1. De eisen zijn te soepel
Veruit de meest genoemde kritiek is dat de eisen te soepel zijn. Hiermee wordt duurzaam en energiebesparend bouwen te weinig gestimuleerd. Dit geldt met name voor de eerste BENG-eis (de maat voor maximale energiebehoefte van een gebouw), die te veel ruimte biedt om relatief onzuinige gebouwen te bouwen. Deze BENG-eisen zijn geen stap vooruit richting een energieneutrale gebouwde omgeving, maar bieden ruimte voor woningen die zelfs slechter kunnen scoren dan de huidige EPC-eis.

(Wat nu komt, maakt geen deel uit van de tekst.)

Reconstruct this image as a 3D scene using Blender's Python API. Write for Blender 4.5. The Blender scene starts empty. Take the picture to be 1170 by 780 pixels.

2. De primaire energiefactor is onrealistisch hoog
De primaire energiefactor drukt uit hoe duurzaam ons elektriciteitsnet is. Via een beleidskeuze wordt de PEF op 69% gezet, een positief ingeschatte toekomstige waarde van de elektriciteitsmix in 2020. De haalbaarheid van deze waarde betwijfelen wij. Daarnaast wordt elektriciteit opwekken bij het eigen gebouw hierdoor in mindere mate gestimuleerd.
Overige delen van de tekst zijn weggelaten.